14ymedio, Juan Diego Rodríguez, Havana, May 30, 2024 — How much can a piece of cardboard with the portrait that Andrés Estévez made of José Martí in Key West during Christmas 1891 cost in Havana? The answer comes from a man who walks along Obispo Boulevard, without people paying much attention to him, with filthy clothes, his keys tied with a cord around his waist, a cap and a bag made of jute.
The walking vendor sells one of the 42 known portraits of Martí. His face, captured after an event at the Cuban Patriots Organizing Committee in Key West, is neither heroic nor inspiring. He avoids the camera’s gaze and there is a certain skepticism in his eyes. 1891 is the year of Con todos y para el bien de todos y de Versos sencillos (With All and for the Good of All and Simple Verses). According to his biographers, that December he was very ill, and the photo is the best testimony.
Nor is the man carrying the portrait in good health. The employees of Obispo’s restaurants, the riders, passers-by and even a beggar who rests his crutches on the walls of a tourist information agency look at him with some caution. In the jute bag he also carries notebooks that he sells at the same price as Martí, and other objects that he has found and intends to resell. His Via Crucis begins in the Plaza de Armas and ends, in case it gives him a little good luck, under the statue of the Apostle — as Cubans call José Martí — in Central Park.

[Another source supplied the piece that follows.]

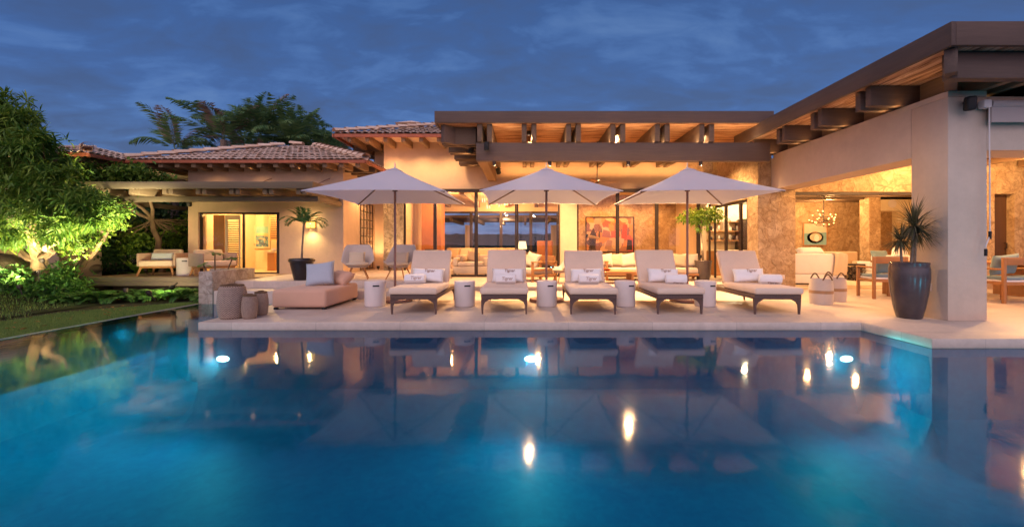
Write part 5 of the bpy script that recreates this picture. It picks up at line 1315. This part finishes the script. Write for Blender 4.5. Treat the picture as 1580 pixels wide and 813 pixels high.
# ------------------------------------------------------------------ wall fittings
sp0 = None
def speaker(label, loc, rot):
    t = thing('speaker', label, 'speaker', loc, 0, 'small black outdoor speakers')
    mb = MB(); mb.box(-.058,.058,-.06,.06,-.10,.10); mb.build('cabinet', M_black, t, bevel=.03, seg=3)
    mb = MB(); mb.tube([(0,.05,0),(0,.14,.03)], .02, 8); mb.build('bracket', M_dark, t); t.rotation_euler = rot
speaker('black speaker at the top corner of the pavilion pier', (X(1499,6.0), 6.02, Z(160,6.02)), (R(8),0,R(-20)))
speaker('black speaker tucked under the canopy beside the front beam end', (X(727,10.6), 10.6, Z(231,10.6)), (R(20),0,R(40)))
speaker('black speaker mounted on the front face of the canopy beam', (X(751,9.82), 9.80, Z(226,9.80)), (R(10),0,0))
speaker('black speaker below the canopy beam beside the deep beam', (X(769,12.9), 12.9, Z(264,12.9)), (R(25),0,R(-30)))
speaker('black speaker under the pergola beside the guest house wall', (X(293,11.45), 11.42, Z(313,11.42)), (R(20),0,R(25)))
M_blind = fabric('blind_cloth', (.40,.34,.32))
rb = thing('roller_blind', 'pale roller blind with hanging crank on the pavilion front', 'blind', (X(1522,6.1), 6.10, 2.9))
x0 = X(1522,6.1); zt = Z(162,6.1)
mb = MB(); mb.tube([(x0+.02,6.08,zt),(12,6.08,zt)], .06, 16); mb.build('roller', M_blind, rb, world=True, smooth=True)
mb = MB(); mb.box(x0+.02,12,6.05,6.075,Z(190,6.1),zt-.05); mb.build('cloth', M_blind, rb, world=True)
mb = MB(); mb.box(x0-.10,x0+.015,6.03,6.13,zt-.06,zt+.06); mb.build('bracket', M_drum, rb, world=True, bevel=.02)
cx_ = x0-.025
mb = MB(); mb.tube([(cx_,6.04,zt-.04),(cx_,6.03,Z(364,6.05)),(cx_-.01,6.03,Z(366,6.05)),(cx_-.055,6.03,Z(378,6.05)),(cx_-.06,6.03,Z(381,6.05))], .0085, 8); mb.build('crank_rod', M_drum, rb, world=True, smooth=True)
mb = MB(); mb.tube([(cx_,6.03,Z(369,6.05)),(cx_,6.03,Z(357,6.05))], .018, 8); mb.build('grip', M_black, rb, world=True)
mb = MB(); mb.tube([(cx_-.06,6.03,Z(395,6.05)),(cx_-.06,6.03,Z(384,6.05))], .018, 8); mb.build('grip', M_black, rb, world=True)
for lab, loc, rz in (('small white wall socket on the pavilion pier behind the slate pot', (X1-.004, 6.45, .46), R(90)), ('small white wall socket low on the stone column', (X(1209,10.6), YB-.004, Z(427.5,10.6)), 0)):
    t = thing('wall_socket', lab, 'socket', loc, rz)
    mb = MB(); mb.box(-.04,.04,-.006,.0,-.055,.055); mb.build('plate', M_drum, t, bevel=.002); mb = MB(); mb.box(-.015,.015,-.008,-.0061,-.02,.02); mb.build('outlet', M_cushion, t)
# ------------------------------------------------------------------ trees
def limb(mb, pts, r0, r1, seg=8):
    n = len(pts); mb.tube(pts, [r0+(r1-r0)*i/(n-1) for i in range(n)], seg)
def wob(a, b, n=5, k=.08):
    a, b = Vector(a), Vector(b); return [a.lerp(b, i/n) + Vector((random.gauss(0,k), random.gauss(0,k), random.gauss(0,k*.5)))*(0 if i in (0,n) else 1)*(b-a).length*.5 for i in range(n+1)]
def tree(name, label, base, limbs, blobs, size, w, mat, clump=8, spread=.12, shape='ros', seed=1, r0=.1, group=None, cat='tree'):
    random.seed(seed); t = thing(name, label, cat, base, 0, group); B = Vector(base)
    mb = MB()
    for (a, b, ra, rb_) in limbs: limb(mb, [p for p in wob(Vector(a)-B, Vector(b)-B, 6, .07)], ra, rb_)
    for (c, r, n) in blobs:     # twigs reaching into each clump of foliage
        src = min(limbs, key=lambda l: (Vector(l[1])-Vector(c)).length)[1]
        for k in range(6):
            q = Vector(c) + Vector((random.uniform(-.7,.7)*r[0], random.uniform(-.7,.7)*r[1], random.uniform(-.6,.7)*r[2]))
            limb(mb, wob(Vector(src)-B, q-B, 4, .09), .02, .005, 5)
    mb.build('trunk', M_bark, t, smooth=True)
    mb = MB(); leafcloud(mb, [(tuple(Vector(c)-B), r, n) for c, r, n in blobs], size, w, clump, spread, shape, 12)
    mb.build('crown', mat, t); return t
bT = (-10.9, 9.6, gz(-10.9, 9.6))
tree('feathery_tree', 'large tree with long narrow leaves at the left of the pool', bT,
     [(bT, (-11.0,9.6,.75), .17,.13), ((-11.0,9.6,.75),(-12.2,9.3,1.25),.11,.05), ((-11.0,9.6,.75),(-11.0,9.3,2.0),.11,.05), ((-11.0,9.6,.75),(-10.1,9.3,1.3),.09,.04), ((-11.0,9.3,2.0),(-11.2,9.0,3.2),.05,.02), ((-10.1,9.3,1.3),(-9.3,9.0,2.0),.04,.015), ((-11,9.3,2.0),(-10.2,9.0,2.8),.04,.02), ((-12.2,9.3,1.25),(-12.3,9.0,2.4),.05,.02)],
     [((-11.9,9.0,4.15),(.85,.7,.55),190), ((-11.0,8.9,3.7),(.6,.6,.4),110), ((-10.2,8.7,3.05),(.55,.5,.35),90), ((-11.7,9.0,3.75),(.9,.8,.75),232), ((-11.0,8.9,3.2),(.85,.8,.6),232), ((-10.3,8.8,2.75),(.75,.75,.5),201), ((-9.75,8.8,2.35),(.6,.65,.45),155), ((-9.2,8.7,2.0),(.55,.55,.38),124), ((-8.75,8.6,1.72),(.35,.4,.3),69),
      ((-11.2,8.6,2.3),(1.1,.8,.6),310), ((-10.1,8.5,1.85),(.9,.7,.5),248), ((-11.4,8.6,1.6),(.9,.7,.4),186), ((-10.1,8.6,1.45),(.7,.6,.32),139), ((-9.3,8.6,1.5),(.5,.5,.3),93), ((-12.3,8.7,2.6),(.8,.7,.9),201)],
     .23, .036, M_leaf_long, 10, .08, 'ros', 7)
b2 = (-11.2, 10.6, gz(-11.2, 10.6))
tree('round_leaf_tree', 'lit round-leafed tree with forked trunk behind the lawn', b2,
     [(b2, (-11.45,10.5,.75), .10,.06), (b2,(-11.0,10.5,.8),.09,.06), ((-11.0,10.5,.55),(-10.2,10.3,1.35),.06,.035), ((-10.2,10.3,1.35),(-9.7,10.2,1.95),.035,.015), ((-11.0,10.5,.8),(-10.9,10.4,1.6),.05,.02), ((-11.45,10.5,.75),(-11.8,10.3,1.5),.05,.02)],
     [((-10.9,10.2,1.55),(.6,.5,.35),120), ((-10.3,10.1,1.8),(.55,.45,.30),110), ((-11.6,10.2,1.6),(.6,.5,.35),100), ((-10.7,10.0,1.2),(.5,.4,.22),70), ((-9.85,10.0,1.75),(.4,.4,.25),60), ((-9.7,9.95,1.95),(.35,.35,.14),35)],
     .11, .075, M_leaf_round, 7, .10, 'cloud', 11)
b3 = (-10.3, 12.2, gz(-10.3, 12.2))
tree('broadleaf_tree', 'green bushy tree filling the gap between pergola and tiled roof', b3,
     [(b3, (-10.4,11.8,1.8), .09,.06), ((-10.4,11.8,1.8),(-10.6,11.0,2.7),.05,.02), ((-10.4,11.8,1.8),(-9.7,10.9,2.65),.05,.02), ((-10.4,11.8,1.8),(-11.4,10.9,2.7),.05,.02)],
     [((-10.5,12.7,1.5),(.75,.4,.5),150), ((-9.75,12.9,1.7),(.5,.35,.42),110), ((-11.4,12.4,1.4),(.6,.4,.5),110), ((-10.2,13.2,.95),(.8,.3,.4),110), ((-10.9,10.35,2.83),(.65,.35,.28),130), ((-10.2,10.45,2.82),(.6,.35,.25),120), ((-9.6,10.55,2.80),(.55,.35,.20),90), ((-11.5,10.3,2.8),(.6,.35,.4),110), ((-11.1,9.75,3.0),(.5,.15,.25),50)],
     .13, .075, M_leaf_round, 7, .10, 'cloud', 13)
# dark shrubs behind the deck and under the trees
SHR = [((-9.75,14.3),.8,.6,1.7), ((-10.7,14.1),.9,.6,1.5), ((-11.7,13.7),.9,.7,1.6), ((-12.9,13.2),.9,.8,1.7), ((-9.9,13.8),.55,.3,.7), ((-14.2,13.0),1.0,.8,1.9), ((-10.6,15.3),1.0,.5,2.1), ((-12.0,14.9),1.1,.6,2.2), ((-13.9,11.8),.9,.6,1.7), ((-11.2,12.9),.7,.5,.8), ((-12.4,12.3),.8,.6,1.1)]
SL_ = ['dark shrub nearest the guest house corner behind the deck', 'dark shrub behind the outer deck armchair', 'dark shrub left of the timber deck back edge', 'dark shrub behind the forked lit trunk', 'low dark shrub at the back edge of the timber deck', 'dark shrub far left behind the big tree', 'tall dark shrub against the garden wall near the guest house', 'tall dark shrub against the garden wall further left', 'dark tall shrub behind the boulder', 'low dark shrub left of the pale boulder', 'dark shrub between the two tree trunks']
for i, ((x, y), rx, ry, h) in enumerate(SHR):
    z = gz(x, y); tree('shrub', SL_[i], (x, y, z), [((x,y,z),(x,y,z+h*.5),.04,.02)], [((x,y,z+h*.5),(rx,ry,h*.55),280)], .15, .075, M_leaf_dark, 7, .13, 'cloud', 40+i, group='dark shrubs behind the deck', cat='shrub')
MID = [((-10.55,9.35),.40,.30,.42), ((-10.2,9.25),.34,.30,.30), ((-11.3,9.3),.35,.3,.40), ((-10.35,9.7),.30,.25,.36), ((-11.0,9.95),.42,.35,.55), ((-10.75,9.75),.4,.3,.46)]
ML = ['lit leafy shrub below the bright uplight by the big trunk', 'leafy shrub between the big trunk and the ferns', 'leafy shrub beside the boulder spotlight', 'leafy shrub in front of the deck corner', 'taller leafy shrub under the forked tree', 'leafy shrub under the deck end']
for i, ((x, y), rx, ry, h) in enumerate(MID):
    z = gz(x, y); tree('shrub', ML[i], (x, y, z), [((x,y,z),(x,y,z+h*.5),.03,.015)], [((x,y,z+h*.5),(rx,ry,h*.6),110)], .12, .06, M_fern, 7, .10, 'cloud', 70+i, group='leafy shrubs along the lawn', cat='shrub')
# ferns
random.seed(3)
fern0 = thing('fern', 'arching green fern in the row below the timber deck', 'fern', (0,0,0), 0, 'ferns below the timber deck')
mb = MB()
for k in range(17): frond(mb, (0,0,.02), k*2.399, random.uniform(.30,.44), random.uniform(.45,1.15), random.uniform(1.2,1.9), 18, .10, .024, fold=.25)
mb.build('fronds', M_fern, fern0)
FP = [(-9.9,9.0),(-9.55,9.1),(-9.2,9.2),(-8.85,9.3),(-8.5,9.45),(-8.15,9.55),(-7.8,9.65),(-7.5,9.85),(-7.2,9.9),(-8.7,9.75),(-9.1,9.7),(-8.3,9.9),(-7.9,10.05),(-9.6,9.45),(-7.15,9.5),(-7.0,9.2)]
for i, (x, y) in enumerate(FP):
    loc = (x, y, gz(x, y)); 
    if i == 0: fern0.location = loc
    else: dup(fern0, loc, i*1.7, None, None, random.uniform(.95,1.35))
random.seed(17)
cl = thing('croton', 'lit variegated broad-leafed plant beside the outer deck armchair', 'plant', (X(213,11.9), 11.9, .2))
mb = MB()
for k in range(26):
    az = random.uniform(0,6.28); el = random.uniform(.2,1.3); d = Vector((math.cos(az)*math.cos(el), math.sin(az)*math.cos(el), math.sin(el))); s = d.cross(Vector((0,0,1))).normalized(); ln = random.uniform(.35,.65); o = len(mb.v); p = Vector((0,0,.05))
    for i, ww in enumerate((.008,.05,.07,.06,.006)):
        mb.v += [tuple(p-s*ww), tuple(p+s*ww)]; d = (d+Vector((0,0,-.18))).normalized(); p = p+d*ln/4
    for i in range(4): a = o+2*i; mb.f.append((a,a+1,a+3,a+2))
mb.build('leaves', M_leaf_round, cl)
# boulders
def boulder(label, loc, r, sq, seed):
    random.seed(seed); mb = MB(); mb.ball((0,0,0), r, 20, 14, sq)
    ph = [random.uniform(0,6) for _ in range(6)]
    mb.v = [tuple(Vector(v)*(1+.13*math.sin(v[0]*4/r+ph[0])*math.sin(v[1]*3/r+ph[1])+.09*math.sin(v[2]*6/r+ph[2]+v[0]*5/r)+.05*math.sin(v[0]*11/r+ph[3])*math.sin(v[2]*9/r+ph[4]))) for v in mb.v]
    mb.weld = True; o = mb.build('boulder', M_rock); o.location = loc; tag(o, label, 'boulder')
boulder('big lit boulder at the far left beside the lawn', (-12.1, 9.6, .38), .75, (1.1,.8,.75), 1)
boulder('pale rounded boulder behind the forked tree', (X(160,12.3), 12.3, .52), .32, (1.1,.8,.6), 2)
boulder('small boulder left of the forked trunk', (X(120,11.6), 11.8, .42), .3, (1.2,.8,.6), 3)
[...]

If the writer Eduardo del Llano – father of Nicanor and staunch defender of the regime – said that “the History of Cuba is not for sale,” the quote does not matter in the least to the walker. Everything has a price, and even more so when you are poor and food is, when it exists, too expensive. It is enough for the first interested party to approach him and, to his surprise, ask him: “Partner, how much is the Apostle worth?” He will answer: “20 pesos.”